Tariq Brownotter, All State player at McLaughlin HS, SD and former player of Coach Kelsey, talked about her coach: "To have Kelsey as a coach was a very honorable experience because she told me life skills through the game of basketball.  She also taught me how to be responsible and accountable and to hold myself to a higher expectation. She was a coach who pushed you to your fullest potential into a limit I never thought I could reach she was hard at some points but that's only because she cared a lot when I would be get down on myself she would pick me back up. I came to the point where I wanted to give a ball but she kept pushing me."

Tariq is a junior transferring from Eastern Nazarene College, Quincy, MA, to the University of Minnesota next year on an academic scholarship. "As a ball player, you experience different types of coaching throughout your years and I would say Kelsey's coaching strategy has been the most effective on my life. She taught me when to make a smart decision and whether that is when to take a good shot and what is a bad shot. Kelsey has taught me how to be a leader, and how to be there for your teammates even though sometimes you guys get off on the wrong foot. She also helped me learn that the only way you're going to succeed is if you believe in yourself, she once told me that in order to succeed at anything you want in life you have to have a goal and in order to get to that goal; you need to put the time in on the court. There were some points where she was so hard on me, and being accountable with getting to practice on time and keeping my grades up in school. As well as making sure that I live up to the full potential of a student athlete which meant that I put school first and then basketball second. She always reminded me that I cannot play ball if I don't put in the work in the classroom, and for that I am forever grateful! I've grown and learned a lot from her," Tariq added.

Kevin Finley, former UTTC Head Men's Basketball Coach and Hall of Fame member said: "Kelsey does what building a successful basketball program demands and that's aggressive recruiting, she goes out on the road and makes that critical contact that can be the difference in whether you sign a player or not. If you're going to recruit players and make them feel like they can play for you then you have to make it personal and go to their schools, their homes, and visit with the kids and their parents, you guarantee them an education and tell them how much time they can earn on the playing floor through hard work. Kelsey has a solid basketball background and she communicates it so well to her players. It's one thing to be a good basketball player and another to be able to teach all 5 basketball positions simultaneously, Kelsey is an asset to United Tribes and all of Indian country in her relentless pursuit of challenging for a NJCAA National tournament year after year, something the UT Woman's basketball program hasn't seen until her arrival at UT."

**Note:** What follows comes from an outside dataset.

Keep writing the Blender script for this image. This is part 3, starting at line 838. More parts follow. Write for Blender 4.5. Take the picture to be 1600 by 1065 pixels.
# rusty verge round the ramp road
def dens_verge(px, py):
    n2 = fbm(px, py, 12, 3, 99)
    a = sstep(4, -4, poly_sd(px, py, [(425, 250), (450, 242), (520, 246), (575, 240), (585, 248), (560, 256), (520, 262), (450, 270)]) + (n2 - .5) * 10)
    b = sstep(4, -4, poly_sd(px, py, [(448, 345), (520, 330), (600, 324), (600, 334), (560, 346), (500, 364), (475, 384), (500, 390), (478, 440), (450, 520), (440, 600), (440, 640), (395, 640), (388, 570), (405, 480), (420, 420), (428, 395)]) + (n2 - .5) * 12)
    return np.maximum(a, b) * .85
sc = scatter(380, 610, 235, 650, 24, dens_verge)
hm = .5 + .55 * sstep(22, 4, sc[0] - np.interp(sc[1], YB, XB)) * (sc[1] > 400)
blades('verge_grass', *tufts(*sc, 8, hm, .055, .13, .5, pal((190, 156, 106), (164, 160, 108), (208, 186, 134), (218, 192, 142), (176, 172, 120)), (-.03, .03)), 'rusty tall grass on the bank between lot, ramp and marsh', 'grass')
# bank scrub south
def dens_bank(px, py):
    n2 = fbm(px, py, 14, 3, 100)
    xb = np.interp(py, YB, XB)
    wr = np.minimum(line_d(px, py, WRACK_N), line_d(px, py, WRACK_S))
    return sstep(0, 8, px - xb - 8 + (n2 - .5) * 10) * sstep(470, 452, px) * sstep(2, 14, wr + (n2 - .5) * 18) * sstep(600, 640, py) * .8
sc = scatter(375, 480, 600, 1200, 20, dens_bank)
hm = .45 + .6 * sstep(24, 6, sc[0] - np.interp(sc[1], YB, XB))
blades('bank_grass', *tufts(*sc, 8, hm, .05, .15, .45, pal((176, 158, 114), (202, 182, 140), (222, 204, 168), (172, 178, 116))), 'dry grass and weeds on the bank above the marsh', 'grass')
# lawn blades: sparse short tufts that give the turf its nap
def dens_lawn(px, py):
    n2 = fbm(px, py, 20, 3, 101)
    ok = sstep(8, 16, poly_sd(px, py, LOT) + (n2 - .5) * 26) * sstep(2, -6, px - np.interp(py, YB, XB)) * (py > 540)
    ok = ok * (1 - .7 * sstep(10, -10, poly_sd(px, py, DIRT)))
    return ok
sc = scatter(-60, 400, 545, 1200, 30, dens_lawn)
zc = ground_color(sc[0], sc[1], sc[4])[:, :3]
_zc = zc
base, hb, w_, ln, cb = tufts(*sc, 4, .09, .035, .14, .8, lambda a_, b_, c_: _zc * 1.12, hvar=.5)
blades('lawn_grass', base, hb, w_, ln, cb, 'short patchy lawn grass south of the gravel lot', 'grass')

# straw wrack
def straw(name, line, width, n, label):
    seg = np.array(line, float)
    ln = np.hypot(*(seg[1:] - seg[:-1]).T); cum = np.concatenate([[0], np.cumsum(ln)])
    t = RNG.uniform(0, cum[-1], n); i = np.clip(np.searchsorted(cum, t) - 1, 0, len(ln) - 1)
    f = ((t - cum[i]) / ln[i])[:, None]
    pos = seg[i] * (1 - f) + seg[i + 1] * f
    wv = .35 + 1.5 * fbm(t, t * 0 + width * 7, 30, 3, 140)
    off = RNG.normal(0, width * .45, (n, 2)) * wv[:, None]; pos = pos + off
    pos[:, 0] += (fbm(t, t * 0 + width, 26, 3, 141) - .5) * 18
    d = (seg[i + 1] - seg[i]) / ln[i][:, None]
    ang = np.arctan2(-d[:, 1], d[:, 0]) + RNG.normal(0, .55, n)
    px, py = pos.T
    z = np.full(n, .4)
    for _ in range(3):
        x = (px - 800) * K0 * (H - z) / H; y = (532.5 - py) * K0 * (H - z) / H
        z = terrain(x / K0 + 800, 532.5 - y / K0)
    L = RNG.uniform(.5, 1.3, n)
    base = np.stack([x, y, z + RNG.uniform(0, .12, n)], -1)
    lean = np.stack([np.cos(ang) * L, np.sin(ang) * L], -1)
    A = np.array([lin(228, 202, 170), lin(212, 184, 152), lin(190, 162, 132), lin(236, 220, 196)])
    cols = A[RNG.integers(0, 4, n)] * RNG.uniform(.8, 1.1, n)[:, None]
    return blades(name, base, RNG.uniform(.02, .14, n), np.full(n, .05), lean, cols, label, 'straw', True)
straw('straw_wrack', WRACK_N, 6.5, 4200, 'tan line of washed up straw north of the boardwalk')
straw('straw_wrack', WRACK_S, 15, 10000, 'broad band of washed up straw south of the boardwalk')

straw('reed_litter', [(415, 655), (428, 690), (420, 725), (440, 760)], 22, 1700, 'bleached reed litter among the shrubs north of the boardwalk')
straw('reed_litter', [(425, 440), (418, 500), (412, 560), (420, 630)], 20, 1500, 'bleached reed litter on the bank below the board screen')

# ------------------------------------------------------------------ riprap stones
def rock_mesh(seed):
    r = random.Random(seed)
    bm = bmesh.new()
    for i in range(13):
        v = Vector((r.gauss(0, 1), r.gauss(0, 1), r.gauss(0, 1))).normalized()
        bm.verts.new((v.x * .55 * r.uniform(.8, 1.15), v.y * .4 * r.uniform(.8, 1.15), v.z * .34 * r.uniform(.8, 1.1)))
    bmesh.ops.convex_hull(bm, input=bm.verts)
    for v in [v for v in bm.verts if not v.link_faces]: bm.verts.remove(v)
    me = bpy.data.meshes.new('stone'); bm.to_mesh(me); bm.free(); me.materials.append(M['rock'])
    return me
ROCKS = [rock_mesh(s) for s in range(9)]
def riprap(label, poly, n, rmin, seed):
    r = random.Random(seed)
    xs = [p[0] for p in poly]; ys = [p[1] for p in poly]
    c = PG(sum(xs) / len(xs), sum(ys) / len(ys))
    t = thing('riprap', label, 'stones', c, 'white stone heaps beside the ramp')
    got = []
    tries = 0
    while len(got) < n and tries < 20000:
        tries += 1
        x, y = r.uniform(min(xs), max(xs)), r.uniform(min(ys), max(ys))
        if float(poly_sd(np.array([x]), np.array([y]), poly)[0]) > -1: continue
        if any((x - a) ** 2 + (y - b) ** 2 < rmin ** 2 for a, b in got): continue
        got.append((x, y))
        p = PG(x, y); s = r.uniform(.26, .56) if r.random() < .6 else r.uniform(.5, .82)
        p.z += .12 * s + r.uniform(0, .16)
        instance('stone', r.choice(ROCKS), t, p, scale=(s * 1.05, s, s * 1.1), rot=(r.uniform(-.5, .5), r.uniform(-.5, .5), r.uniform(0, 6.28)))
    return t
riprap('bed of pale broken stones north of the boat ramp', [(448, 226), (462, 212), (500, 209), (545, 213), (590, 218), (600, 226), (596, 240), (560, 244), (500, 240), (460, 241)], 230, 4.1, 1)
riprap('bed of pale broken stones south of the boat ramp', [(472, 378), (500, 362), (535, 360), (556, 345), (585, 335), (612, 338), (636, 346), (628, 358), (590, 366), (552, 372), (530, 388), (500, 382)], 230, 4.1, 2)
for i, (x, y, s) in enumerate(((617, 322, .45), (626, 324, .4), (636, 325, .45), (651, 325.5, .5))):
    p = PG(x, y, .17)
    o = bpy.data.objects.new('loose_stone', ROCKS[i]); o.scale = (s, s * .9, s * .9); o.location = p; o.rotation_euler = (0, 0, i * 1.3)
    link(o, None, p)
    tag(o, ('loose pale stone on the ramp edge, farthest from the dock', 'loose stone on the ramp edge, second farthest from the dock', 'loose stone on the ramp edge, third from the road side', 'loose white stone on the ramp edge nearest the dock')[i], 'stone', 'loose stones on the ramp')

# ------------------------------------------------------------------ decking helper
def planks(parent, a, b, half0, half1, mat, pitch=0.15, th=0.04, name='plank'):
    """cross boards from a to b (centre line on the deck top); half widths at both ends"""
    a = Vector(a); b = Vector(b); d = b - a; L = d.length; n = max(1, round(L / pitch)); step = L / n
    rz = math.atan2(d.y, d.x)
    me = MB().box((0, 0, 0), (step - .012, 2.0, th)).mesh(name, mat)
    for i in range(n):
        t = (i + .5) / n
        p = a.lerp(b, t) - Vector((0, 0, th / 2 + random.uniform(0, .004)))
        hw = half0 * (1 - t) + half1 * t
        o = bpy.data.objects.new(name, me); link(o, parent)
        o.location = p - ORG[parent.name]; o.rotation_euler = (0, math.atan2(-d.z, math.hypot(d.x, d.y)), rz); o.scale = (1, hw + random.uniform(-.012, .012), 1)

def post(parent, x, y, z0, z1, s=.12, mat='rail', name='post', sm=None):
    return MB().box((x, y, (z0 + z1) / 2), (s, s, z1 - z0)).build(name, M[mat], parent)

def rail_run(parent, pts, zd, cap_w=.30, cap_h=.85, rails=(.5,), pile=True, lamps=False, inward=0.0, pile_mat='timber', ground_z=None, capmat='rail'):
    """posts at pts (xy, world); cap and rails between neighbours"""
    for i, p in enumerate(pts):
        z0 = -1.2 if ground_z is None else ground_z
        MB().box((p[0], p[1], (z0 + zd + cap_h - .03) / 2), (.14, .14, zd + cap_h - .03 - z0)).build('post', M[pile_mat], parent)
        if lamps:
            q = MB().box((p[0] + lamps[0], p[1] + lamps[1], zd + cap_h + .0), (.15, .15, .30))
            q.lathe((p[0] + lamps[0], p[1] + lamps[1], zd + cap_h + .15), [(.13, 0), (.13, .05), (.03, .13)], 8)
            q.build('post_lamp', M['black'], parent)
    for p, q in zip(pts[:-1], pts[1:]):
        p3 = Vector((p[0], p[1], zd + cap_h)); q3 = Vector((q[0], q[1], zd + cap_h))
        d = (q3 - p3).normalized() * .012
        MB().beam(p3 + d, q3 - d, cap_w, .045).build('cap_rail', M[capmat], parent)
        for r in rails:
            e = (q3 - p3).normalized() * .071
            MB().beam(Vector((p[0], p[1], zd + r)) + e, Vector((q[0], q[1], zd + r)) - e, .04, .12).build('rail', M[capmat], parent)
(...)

Kelsey's former high school coach Mike Forsberg, on the verge of 800 career wins in his 41st year of head high school coaching, said: "Some kids are vocal leaders and others lead by example but Kelsey was both. Plus she was a fierce competitor. She had this great work ethic plus she understood the game so well. Many times she would be explaining to her teammates what they should or could be doing within our offensive framework or defensive schemes but she always did it in a positive way.  She had an opportunity to play with many talented teammates but her senior year we were picked to finish in the middle of the pack in our district. Well we end up 17-4 plus being a 2 seed and only have one conference loss because of Kelsey inspiring here teammates both over the summer for workouts plus during the season."

Coach Kelsey Peltier is continuing to grow as a college basketball coach by ingraining the lessons of the culture of who she is as a native woman with the culture of college basketball.